I am guessing it has something to do with the ‘herding’ and ‘sides’-forming that mass-‘conversation’ platforms like this one encourage. For when ‘choosing sides’ or ‘forming teams’ becomes the dominant social dynamic, and when the categories of ‘in-group’ and ‘out-group’ accordingly emerge as compelling or are felt as in some sense ‘important,’ it is ‘natural’ in a certain sense for them to grow ‘front-of-mind’ in our interactions. 

And so THEN what might jump out first at you upon encountering somebody’s ‘post’ or their ‘like’ is what this seems to indicate about ‘what team they’re on,’ what their ‘tribal identity’ is, rather than how actually sustainable or otherwise on the merits – how provable or disprovable – their assertions are. 

All of this is in a certain sense cute and forgivable.
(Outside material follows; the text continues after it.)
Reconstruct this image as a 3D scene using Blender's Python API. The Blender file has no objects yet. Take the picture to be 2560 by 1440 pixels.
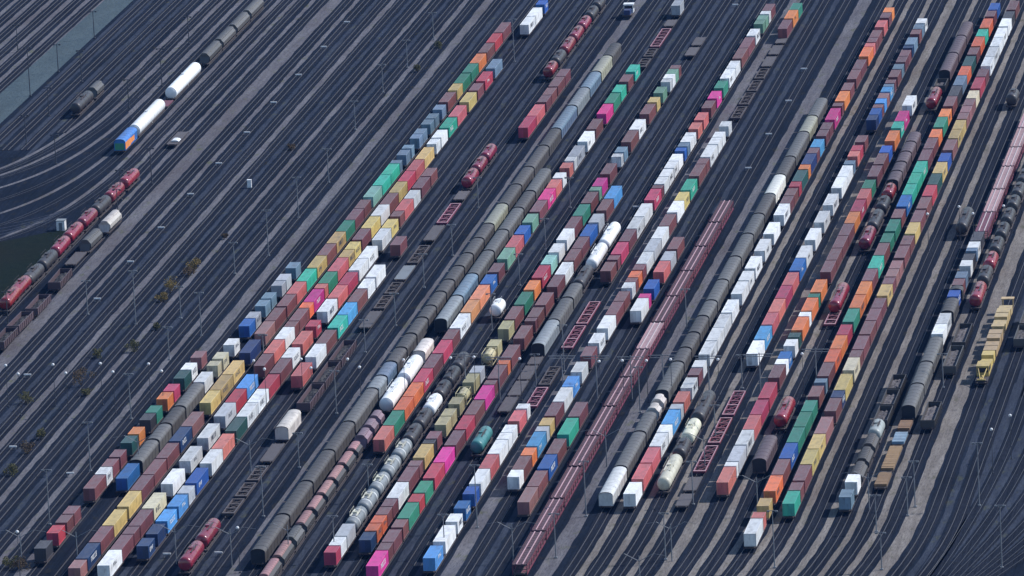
import bpy, math, random
from mathutils import Vector, Matrix
SUN_EL, SUN_AZ, SUN_E, SKY, HAZE, EXPO = 44, 64, 4.4, .13, .000017, 0.06
ROWS = {
 'A1': ('leftmost container row', -71.53, "D-221.6/6.06 R-210.2/6.06 M-202.2/6.06 M-195.4/6.06 M-175.9/11.11 W-164.5/6.06 M-158.1/6.06 M-150.6/6.06 F-139.2/6.06 O-131.9/6.06 D-120.1/6.06 G-113.7/6.06 O-102.2/6.06 R-95/6.06 F-84.1/7.52 W-76.3/6.06 m-65.5/6.06"),
 'A2': ('sparse row led by the bright blue box', -66.4, "B-168.1/12.19 W-87.5/9.15 K-73/4.31 K-66.8/6.06 W-54.3/6.06 B-36.7/7.23 w-29.1/6.06 A-17.7/6.06 A-10.4/6.06 w2.1/5.21 w7.6/6.06 A19.5/6.06"),
 'A3': ('row led by brown then navy boxes', -61.39, "m-236.2/6.06 N-229.2/11.79 M-217.1/12.19 Y-204.5/12.19 Y-190.2/12.19 M-177.4/12.19 M-164.8/12.19 M-151.7/12.19 N-138/12.18 m-125.5/12.19 Y-105.8/11.13 Y-94.4/13.43 Y-80.6/12.19 N-61.6/12.19 m-44/12.05 M-31.6/12.19 M-17.9/11.67 C-6/12.04 T6.4/12.19 Y19.7/12.19 M32.4/11.99 Y44.7/12.16 G57.1/11.71 M69.2/12.09 M81.5/9.15 t93.5/12.19 T106.6/11.95 T118.9/12.12 A131.3/3.42 A140.4/6.06 A148.1/4.18 A159.7/5.35 A165.4/6.06 A176.3/6.06 A183.5/6.06 A194.1/6.06 M203.4/12.19 Y217.8/8.98 G227/12.19 G240.5/11.78 O252.6/12.19 M266.4/12.19 R279.6/12.19 M293/13.7"),
 'A4': ('row led by the lower-left white box', -55.92, "W-234.5/11.84 M-222.4/11.15 M-211/5.72 M-204.9/12.19 K-191.8/12.19 W-172.8/12.19 W-154.5/12.19 W-135.7/12.19 w-117.6/11.99 R-105.3/11.83 S-93.2/12.19 M-73.4/11.06 C-62/12.19 W-49.2/11.4 M-37.5/5.33 M-31.9/11.84 O-19.7/5.45 P-14/12.19 C-0.8/4.6 G4.1/11.58 C16/13.7 Y30.1/7.72 Y38.1/7.72 M47.9/11.78 Y60/12.19 W73.1/12.14 M85.5/12.19 Y98.1/12.19 R110.7/11.55 C122.6/12.19 Y135.5/13.7 W152.8/6.06 W160.2/9.15 T172/12.19 C185.4/13.7 Y202.9/12.19 M217.3/9.15 R229.1/12.19 A245.1/12.19 W302.7/11.69 W314.7/11.69 B330.8/6.06"),
 'A5': ('row led by the navy box', -51.07, "N-220.3/6.06 N-211.4/7.8 S-201.6/9.15 S-190.4/9.15 w-180.2/6.06 B-172.2/12.19 W-156.6/11.87 C-144.4/12.19 F-130/11.96 W-117.8/11.98 W-105.5/11.83 R-93.4/12.19 M-80.2/13.48 W-66.4/9.15 C-54/12.19 R-37.7/6.06 W-23.8/12.19 C-10.3/12.19 R2.5/12.19 W16.4/12.16 W28.8/12.19 W47.2/12.19 Y60.1/9.15 M72/6.06 C78.4/12.19 W91.3/9.15 M102.7/12.19 M116/9.15"),
 'A6': ('short row led by the salmon box', -45.85, "C-83/12.19 W-66.1/12.19 M-53.3/12.19 T-39.1/12.11 S-26.7/11.91 M-14.5/12.19 W-1.3/9.15 W9.5/12.19 M41.8/9.15"),
 'A7b': ('five box row right of red tankers', -35.7, "R170.6/13.7 C184.9/13.7 M201.4/8.76 M210.5/8.76 M220.8/12.19 M233.8/9.15"),
 'A10': ('row led by salmon and green boxes', -18.07, "C-138.2/11.8 G-126.1/12.19 O-113.2/11.33 O-101.5/12.19 R-89/12.05 M-76.7/12.19 R-63.6/12.19 M-50.9/9.15 W-40.7/13.7 o-25.7/12.09 o-13.3/13.7 B1.6/9.15 M13/9.15 g26/11.86 C38.2/12.19 B51.6/9.15 g63.7/9.15 M75.1/12.19 P88/12.19 C101/9.15 W111.6/6.06 C122.8/6.06 W130.9/5.16 w136.4/12.19 W152.9/12.19 M167.7/12.19 P185.6/12.19 G198.9/12.19 T212.4/9.15 M225.4/9.15 T238/9.15"),
 'A11': ('stub ahead of the silver tank train', -12.38, "R-225.8/5.13 W-220.4/6.06 w-213.7/9.15"),
 'A12': ('row led by the stubby navy box', -7.05, "N-216.8/6.06 O-209.7/5.7 O-203.7/5.75 M-197.6/6.06 M-191.2/6.06 W-184.8/12.19 M-171.8/11.9 m-159.6/4.16 Y-153.2/11.39 D-141.5/2.95 M-137.6/6.06 Z-126.3/7.41 Z-118.6/6.06 Z-108.8/6.06 Z-99.9/6.06 Z-90.1/7.8 w-81.4/6.06 Z-65/6.06 Z-57.7/6.06 Z-42.1/7.8 M-32.8/12.19 G-19/12.19 O-4.8/9.15 R7/12.19 t20.4/9.15 W32.1/9.15 W44.7/12.12 M57.2/12.19 G70.2/12.19 M83.6/12.19 g97.3/3.94 P102.1/9.15 M115.3/12.19 W134.7/3.65 A140.2/6.06 M151.7/13.7 W166.2/12.19 M184.7/12.19 Y199.2/6.06 g210.3/7.8 W224/3.76 W228.5/5.76 g234.5/6.06 M241.1/4.34"),
 'A13': ('row led by the pink box', -2.19, "P-235.9/11.61 M-224/5.58 M-218.1/9.15 M-207.4/6.06 G-200.5/12.19 R-188/6.06 G-180.9/9.15 R-169.6/12.19 P-156.9/12.19 M-143.2/12.19 R-130/11.91 M-117.8/12.19 P-104.7/12.19 M-92.1/3.84 M-86.8/12.19 O-74.1/3.57 M-68.8/12.19 M-51/12.19 M-34.9/3.18 M-31/9.15 M-19.8/12.19 M-2.3/11.84 W9.9/12.19 M23.8/12.19 M36.3/11.99 B48.6/12.19 w62.7/9.15 M75.4/12.19 S88.3/13.7"),
 'A14': ('row led by the pale blue box', 8.1, "S-230.3/9.15 W-218.3/12.19 W-203.4/6.06 B-193.4/6.06 B-182.4/6.06 W-174.3/12 C-162/11.23 W-150.5/11.57 W-138.6/5.46 W-132.8/6.06 C-123.7/9.15 W-113.1/4.08"),
 'A15': ('row led by the small white box', 15.14, "W-169.3/6.02 M-163/10.89 O-151.8/6.06 S-144.5/11.99 w-132.2/3.81 Y-127.2/6.06 M-119.4/11.55 W-107.5/12.19 S-94.5/9.15 W-81.9/9.15 M-68/9.15 W-55.9/9.15 W-42.6/12.19 M-29.5/12.19 M-16.6/9.15 W-4.3/5.92 M1.9/3.91 O6.4/6.06 M13.7/5.66 W19.7/12.19 w32.3/12.19 W45.1/12.19 M58.4/12.19 W72.3/12.19 Y85.1/9.15 T96.3/12.19 M111.7/13.54 M125.5/6.06 W133/13.7 W147.8/7.8 W155.9/6.06 W168.4/6.06"),
 'A16': ('row left of the maroon car carriers', 20.28, "m-188.9/12.06 M-176.5/12.19 B-162.7/11.53 M-150.8/12.19 T-135.2/13.7 M-120.2/12.19 W-26.5/12.19 P-13.8/3.84 B-5.3/9.15 C11.1/11.22 w22.6/9.15 M34.1/12.19"),
 'A19': ('row led by white then coral boxes', 40.95, "W-183.2/9.15 C-171.6/12.19 C-158.5/12.19 W-145.3/11.13 W-133.9/6.06 S-127/12.08 w-114.6/4.06 C-108.8/9.15 W-96.8/9.15 M-85.5/6.06 W-78.5/6.06 W-67.3/12.19 W-54.7/11.98 W-42.4/12.19 W-28.8/12.19 W-11.4/12.19 W1.8/9.15 W13.5/12.19 W30.9/12.19 W48.2/12.19 W68/12.19 M80.7/7.93 M88.9/7.93 R98.6/5.6 F104.5/12.19 O117.8/5.28 N123.3/12.11 M135.8/6.06 S142.6/9.15 M155.3/7.81 M163.4/7.81 P174.5/13.7 M190.8/3.87 O196.8/12.19 M210.3/9.15 M223.9/12.19 M236.5/12.19 O252.6/12.19 C265.5/4.45 M271.3/6.06 M277.9/9.15 C291.2/9.15 M303.8/7.33 O311.5/6.06"),
 'A21': ('row led by white and azure boxes', 51.38, "W-67.4/12.19 S-53.9/12.19 C-40.5/11.62 C-28.6/12.19 R-15.7/12.19 C-3/12.19 B11/12.19 W23.7/12.19 W41.5/12.19 W59.6/12.19 W77.9/12.19 W96.2/12.19 W108.9/12.19 A122.7/4.04 C131.2/6.06 R138/6.06 M147.6/7.8 N173.3/6.06 B179.9/7.8 M188.1/3.85 S193.6/5.77 m199.7/6.06 S207.5/6.06 A213.9/2.97 M218.1/4.23 M225.6/9.15 A235.9/6.06 M244.5/7.57 M252.4/7.57 N262.6/3.13 A267.3/9.15 M280.9/6.06 A287.9/6.06 W295.6/6.06"),
 'A22': ('row led by salmon and white stub', 58.64, "C-174.7/12.19 W-161.9/3.17 w-157.9/12.19 W-144.6/12.19 C-132/12.15 R-119.6/12.19 R-106.1/13.7 M-88.5/11.63 W-76.6/4.43 B-71.3/6.06 W-60.5/6.06 F-52.4/4.2 O-46/12.19 W-33/3.74 O-27.8/12.19 G-15.1/3.25 O-10.3/12.19 M9.1/11.95 M21.3/11.73 M33.4/12.19 M46.2/12.09 O58.6/12.19 R71.1/12.19 C84.5/10.91 G95.7/9.15 M108.4/12.19 M122.2/12.19 B135.2/7.8 O148.3/12.19 T163.3/7.8 P171.6/12.19 W189.9/12.19"),
 'A24': ('row led by the long white box', 69.07, "W-213.8/11.59 C-201.9/4.21 Y-193.1/6.06 O-181.7/12.19 M-168.8/12.19 B-155.8/12.19 G-143/12.19 G-130.2/12.19 G-117.4/9.15 M-105.1/9.15 A-93.1/3.47 M-87.5/12.19 O-74.9/11.46 O-63.1/12.19 R-50.5/9.15 G-38.7/12.19 O-25.6/12.19 O-12.7/12.19 M0.3/11.82 T12.5/12.19 M25.4/12.19 G38.4/9.15 G49.7/12.19 M63.6/9.15 B75.4/12.19 T88.2/12.04 T100.5/11.77 T112.6/12.19 M125.9/12.19 M139.1/12.19 O152.1/9.15 G163.7/12.18 O176.2/9.15 M188.6/12.19 D201.2/12.19 A214.2/12.13 O226.7/11.54 F238.5/12.19 M252.8/9.15 O263.7/12.19 T276.7/9.15 O287.9/12.19 M302.9/7.8 B312.2/9.15"),
 'A25': ('row led by the mint box', 74.0, "T-191.4/10.1 M-181/6.06 M-173.6/12.19 Y-160.7/12.15 Y-148.3/12.03 m-136/13.7 M-117.6/11.34 N-105.9/6.06 Y-99.5/13.7 K-82.8/11.7 M-70.8/6.06 M-63.9/12.19 M-50.3/12.19 M-37.4/11.27 M-25.9/9.15 Y-14.5/11.21 M-3/6.06 m4/7.72 m12/7.72 M22.5/12.19 M35.7/9.15 Y46.7/12.08 M59.1/12.19 M73/12.19 R86.6/11.8 F98.7/12.19 Y111.2/12.19 B124.5/9.15 m136.9/12.19 Y150.6/10.34 Y161.3/10.34 m173/7.77 m181.1/7.66 m189.1/7.66 K197.9/9.15 R209.7/13.7 M224.5/9.15 W237.6/11.93 W249.8/12.19 W263.2/11.47 W275/12.19 W289.1/10.98 D300.3/9.15 M311.7/12.19"),
 'A26': ('pair of boxes ahead of the dark hoppers', 84.75, "A-186.7/6.06 W-175.2/6.06"),
 'A27': ('mixed row near pale car carriers', 89.88, "W-51/9.52 W-41.2/9.52 B-16/6.06 M-5/6.06 A2/6.06 W13.3/6.02 D19.7/6.06 A28.4/2.9 W31.6/6.06 D38.9/9.15"),
 'A14u': ('row led by plum boxes past the maroon frames', 7.85, "M12.7/9.15 M24/4.42 R29.7/12.19 M42.9/12.19 W55.9/12.19 W68.5/13.7 R85.9/12.19 M98.9/3.28 W103.3/8.16 W111.8/8.16 W121.1/7.76 W129.1/7.76 B140.3/3.9 A145.6/4.15 W150.7/7.13 W158.1/3.74 C165.8/7.8 C176.5/9.15 M190.8/9.15 P202.5/9.15 G215.3/9.15 W227.3/12.19 W240.5/9.15 M252.8/13.7 M266.8/13.7 W282.6/9.15 g298.2/5.66 g304.1/6.06 W311.8/4.12 M316.7/9.15"),
 'A15u': ('stub row led by brown at top edge', 15.14, "M291.1/12.19 O305.1/11.74 G317.2/9.15"),
 'A10u': ('lone spot at top edge', -18.07, "w325.7/7.8"),
}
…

It is so HUMAN, after all. But it’s also a bit infantile – we are ‘cute’ and ‘adorable’ insofar as we’re childlike, after all. And that can be harmful or at least counterproductive in adult situations. 

I suspect this is what lay behind Lenin’s excoriation, as ‘infantile disorder,’ of a certain brand of what he called ‘leftwing communism’ – whose priggish insistence on ‘purity’ prevented all progress when all who might otherwise have UNITED on COMMON causes, in order ACTUALLY TO PROGRESS, instead simply paralyzed one another perpetually with bickering and casuistic squabbles.
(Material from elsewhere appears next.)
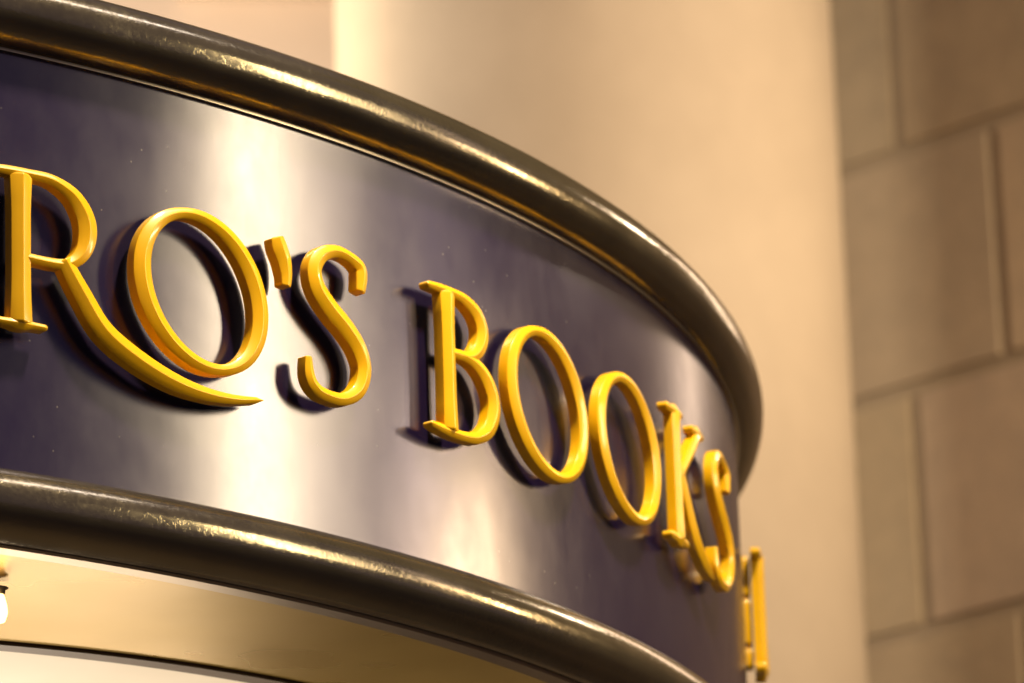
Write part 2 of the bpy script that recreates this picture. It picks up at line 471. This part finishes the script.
def area(name, pos, target, sx, sy, power, color, spread=180):
    l = bpy.data.lights.new(name, 'AREA'); l.shape = 'RECTANGLE'; l.size = sx; l.size_y = sy
    l.energy = power; l.color = color; l.spread = rad(spread)
    o = bpy.data.objects.new(name, l); col.objects.link(o); o.location = pos
    d = Vector(target) - Vector(pos)
    o.rotation_euler = d.to_track_quat('-Z', 'Y').to_euler()
    return o
def from_panel(theta, az, el, dist):
    p = Vector((R * sin(rad(theta)), -R * cos(rad(theta)), Z0))
    return p, p + Vector((sin(rad(az)) * cos(rad(el)), -cos(rad(az)) * cos(rad(el)), sin(rad(el)))) * dist
p, q = from_panel(30.8, 73, 15, 4.0)  # unseen lamps placed to form the highlights on fascia, rails and letters
area('highlight_lamp', q, p, .34, 1.5, 41, (1, .85, .54))
p, q = from_panel(33, 78.5, 15, 4.4)
area('highlight_lamp', q, p, .75, 1.4, 15, (1, .82, .56))  # wider dim lamp added to soften the main highlight's edge
p, q = from_panel(40.3, 95.5, 8.5, 4.0)
area('highlight_lamp', q, p, .12, .6, 20, (1, .74, .42))
p, q = from_panel(39.0, 91.5, 18, 5.0)
area('highlight_lamp', q, p, .18, 1.8, 2.2, (1, .80, .74))
p, q = from_panel(54, 80, 14, 3.0)
area('highlight_lamp', q, p, .06, .40, 2.4, (1, .80, .62))
p, q = from_panel(51, 121, 28, 3.5)
area('highlight_lamp', q, p, .10, .18, 7, (1, .82, .62))
p, q = from_panel(58, 134, 24, 3.0)
area('highlight_lamp', q, p, .22, .8, 3.5, (1, .74, .52))  # weak lamp added for the tan gleam on the fascia by the K
p, q = from_panel(40, 36, 60, 5.0)
area('upper_fill', q, p, .5, .5, 78, (1, .82, .52), 60)  # key light added to brighten the letters
p, q = from_panel(40, 70, 58, 5.0)
area('upper_fill', q, p, 1.6, .3, 16, (.92, .88, 1.0))  # cool light added to lighten the rails' upper sides
# unseen lights added below the canopy to brighten soffit and recess
area('soffit_fill', (1.62, .9, Z0 - 1.27), (1.05, -2.1, Z0 - .375), .45, .20, 2.7, (1, .80, .58))
area('soffit_fill', (.9, -.9, Z0 - 1.3), (1.0, -1.6, Z0 - .37), .5, .5, 24, (1, .84, .66))
# light from the left on the column and from the right of the street
area('backdrop_lamp', at(9.5, 11.3) + Vector((-.5, 0, 6.6)), tuple(c + Vector((-.3, 0, 6.2))), .3, .6, 38, (1, .86, .70))
area('backdrop_lamp', at(7, 10.5) + Vector((0, 0, 5)), tuple(at(8.5, 13) + Vector((0, 0, 6.3))), .4, .4, 66, (1, .84, .68), 110)  # unseen light added to brighten the plaster wall
area('street_lamp', (6.9, -5.2, 8.0), tuple(c + Vector((.2, 0, 5.6))), .6, .6, 60, (1, .79, .57), 44)
# ---------------------------------------------------------------- camera
cd = bpy.data.cameras.new('camera'); cam = bpy.data.objects.new('camera', cd); col.objects.link(cam)
X = Vector((0.96497846, -0.26029206, -0.03262855)); Y = Vector((-0.04773845, -0.29654572, 0.95382476)); F = Vector((0.25794887, 0.91886271, 0.29858617))
Zc = -F
cam.matrix_world = Matrix(((X.x, Y.x, Zc.x, CAM.x), (X.y, Y.y, Zc.y, CAM.y), (X.z, Y.z, Zc.z, CAM.z), (0, 0, 0, 1)))
cd.sensor_width = 36; cd.lens = 4788.4 / 1024 * 36
cd.clip_start = .1; cd.clip_end = 300
cd.dof.use_dof = True; cd.dof.focus_distance = 6.05; cd.dof.aperture_fstop = 5.0; cd.dof.aperture_blades = 0
sc.camera = cam
sc.view_settings.view_transform = 'Standard'; sc.view_settings.look = 'None'
sc.view_settings.exposure = 0; sc.view_settings.gamma = 1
Is that what is happening here? Well I suppose it depends on just what we are doing here and why we are doing it – in particular, on whether we’re trying to ‘progress’ in some way. 

I tend to assume that we ARE here to do that – that there is a teleology to this ‘space.’ The relevant telos, in turn, I have assumed to be: the truth of the matters that we here discuss. 

If I am right about that, then all of the foregoing – that is, this post – had a purpose and might even have served as a helpful reminder that is at least ‘helpful at the margin.’ 

If I am wrong, though, then it’s all been a waste of time, and I should probably just stick to pretty pictures, announcements, and cat videos.